Saban insists that he’ll continue to feature both of them. The plan for Saturday night was to have Tagovailoa get the first 20 plays and then to bring in Hurts, regardless of what played out. By the time Tagovailoa gave way to Hurts, Alabama was up 21-0.

Get used to that.

Saban isn’t going to pay attention to the new redshirt rule with Hurts, who clearly isn’t just going to sit out after appearing in 4 games this year. Maybe Saban just wants to play Hurts so that he won’t transfer, or perhaps just for the sake of his own health.

Tagovailoa is unbelievably talented, but plays like the sack he took before 2nd-and-26 and the ground-caused fumble he had Saturday night were examples of where he can grow. Saban wants Tagovailoa to do a better job of keeping 2 hands on the ball in the pocket. Those are correctable mistakes.

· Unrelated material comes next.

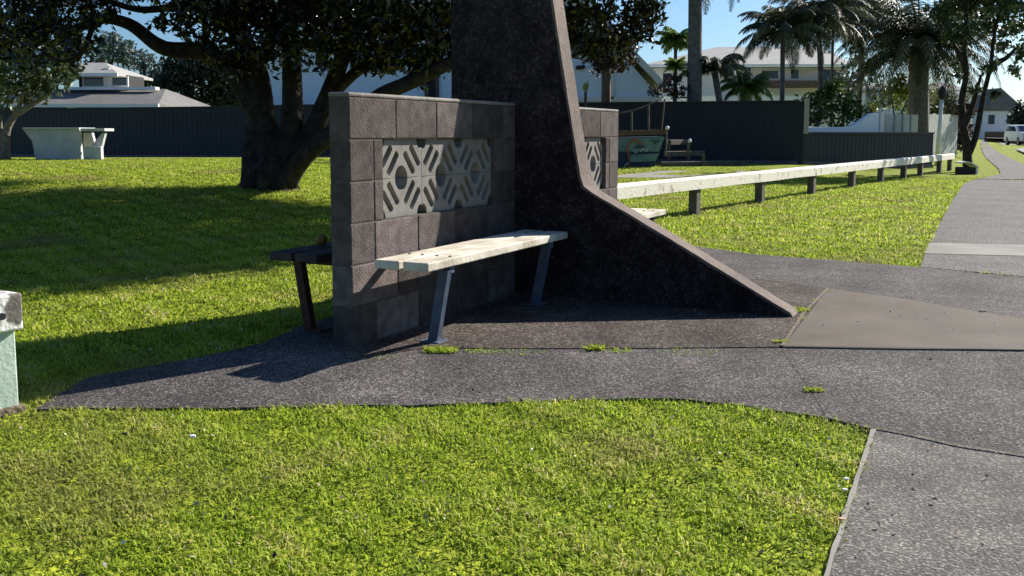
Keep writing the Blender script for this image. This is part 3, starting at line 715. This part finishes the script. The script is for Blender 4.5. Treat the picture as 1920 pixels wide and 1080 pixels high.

But combined with the 3-headed rushing attack of Josh Jacobs, Damien Harris and Najee Harris, Alabama’s ability to stretch the field in the passing game obviously adds a new element. Five titles in 9 years doesn’t suggest Alabama needs it.

Does this already look like Alabama’s most versatile offense in recent memory?

“I’d say so, yeah,” Pierschbacher said. “We’ve got a lot of work to do with communications, but the upside is tremendous with our offense.”

I’ll say.

In the first game without Calvin Ridley, 8 Alabama players had catches. That was after a year in which Ridley was the only Alabama player who averaged more than a reception per game. Keep in mind that Tagovailoa only attempted 16 passes with the Tide up big all night.

Obviously there will be tougher tests than Louisville. Road trips to LSU and games against the likes of Mississippi State and Auburn will push Alabama’s offense in ways the Louisville’s defense didn’t come anywhere close to.

But it’s hard not to feel like Alabama’s “weaknesses” will get turned around in a hurry. A young secondary has the best defensive backs coach in the planet to get it turned around. The team that struggled with discipline has the ultimate disciplinarian coach to fix that.

Combine that with the potential of Tagovailoa, and that 9:25 p.m. ET feeling resurfaces. Alabama is a super team, capable of somehow playing at a level that’s even higher than anything we’ve seen in the Saban era.

Well, perhaps I should chill on the “super team” talk.

At least until Alabama finds the Tagovailoa of kickers.